E o cúmulo é aceitar comentários-spam em detrimento de comentários elaborados — de alguém que fez literatura comentando, que separou seu tempo para deixar algo original que contribuísse com o texto, pegando citações de livros inteiros, com essa preocupação — para dar primazia a comentários sem força, belas palavras vazias. Talvez, afinal, seja questão de gosto — ou mau gosto.
Mas o pior de tudo é a ingratidão, que é um defeito de caráter. Saber do tempo que dedicamos a escrever e até divulgá-los, para no fim sermos preteridos em favor dos “likes”.
Quem comenta em troca de likes deixa só um “parabéns” no comentário, mas nos seus textos escreve bastante, é um enganador, quer chamar atenção pela quantidade, não pela qualidade.
O fato que me faz preferir a pessoa que amo, apesar dos pesares, é que ela sempre soube ver o melhor em mim, reconhecendo a essência doce, terna, carinhosa e boa.
Eu prego uma filosofia da diferença, da força da singularidade, não de valores morais que são tidos como inquestionáveis pelo rebanho, como paz, compaixão, amor ao próximo.
Ora, eu trabalho no SUS. Não quero escrever sobre o modo como ajudo pessoas com câncer, como conduzo pessoas psiquiátricas na mão, direcionando-as para além do meu trabalho, para que passem no pronto atendimento. Estudo os pacientes como se fossem parentes. Eu não anuncio caridade em alto-falante, porque a compaixão e o amor não se exaltam, se praticam!
Não quero fazer textos bonitinhos sobre paz, amor ao próximo, compaixão — coisas místicas que fogem da realidade enquanto a pessoa está distante dos problemas sociais. Não, eu escrevo e vivo os problemas. Falo da tragédia das drogas, do prazer do sexo, da fuga pela cultura e arte, da importância dos momentos de futilidade. Eu não sou hipócrita. Prego uma coisa e vivo outra, revestindo boas ações em boas palavras como se elas por si só fossem capazes de gerar altruísmo. Não, eu sou real, demasiadamente humano, e quem é real sabe quem é de mentira!
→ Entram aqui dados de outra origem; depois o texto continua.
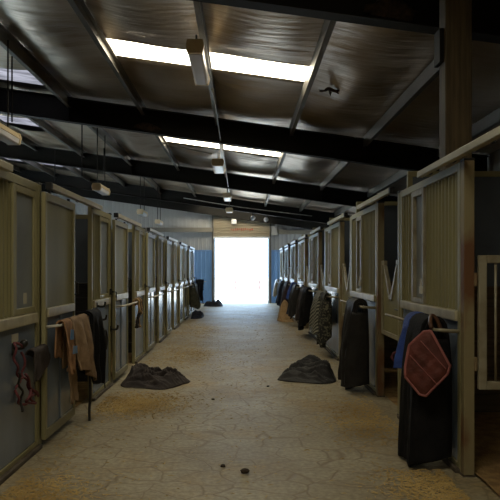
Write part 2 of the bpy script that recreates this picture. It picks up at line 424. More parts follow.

E eu tenho uma característica que vai estarrecer: nessa minha sinceridade, é que eu realmente me interesso pelas pessoas que admiro. Stendhal diz que esse é o primeiro passo para o amor. Mas, assim que surge a admiração, meu instinto é querer não amar, mas transar com essa pessoa, conhecê-la mais intimamente, por dentro e por fora. Poderia traduzir no aforismo, parafraseando Descartes: “Admiro, logo quero comer.”
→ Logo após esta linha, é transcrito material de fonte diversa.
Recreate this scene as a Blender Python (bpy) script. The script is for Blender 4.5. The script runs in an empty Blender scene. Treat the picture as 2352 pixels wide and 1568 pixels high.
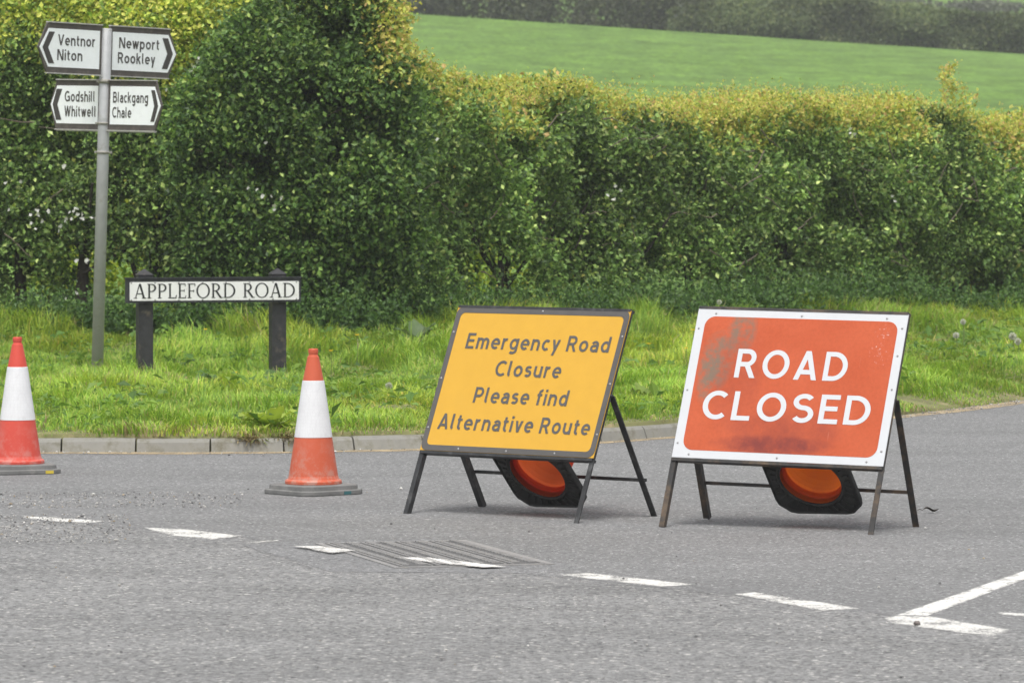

E é por essa minha sinceridade que me criticam, enquanto todos vivem na sujeira, e eu sou transparente!
Vocês vivem por esses valores de compaixão, paz, tranquilidade, e eu vivo, sem hipocrisia, pelo sexo, beleza, futilidade e prazer, sem problemas!
A palavra ornamentada de beleza, mas sem significado e potência, será sempre vazia, assim como as mãos de quem a escreveu.
Sabe de gente que não é quente nem frio, é morna. E para esses Deus tem um destino reservado: Em Apocalipse 3:16, Jesus diz: “Assim, porque és morno, e não és frio nem quente, vomitar-te-ei da minha boca.”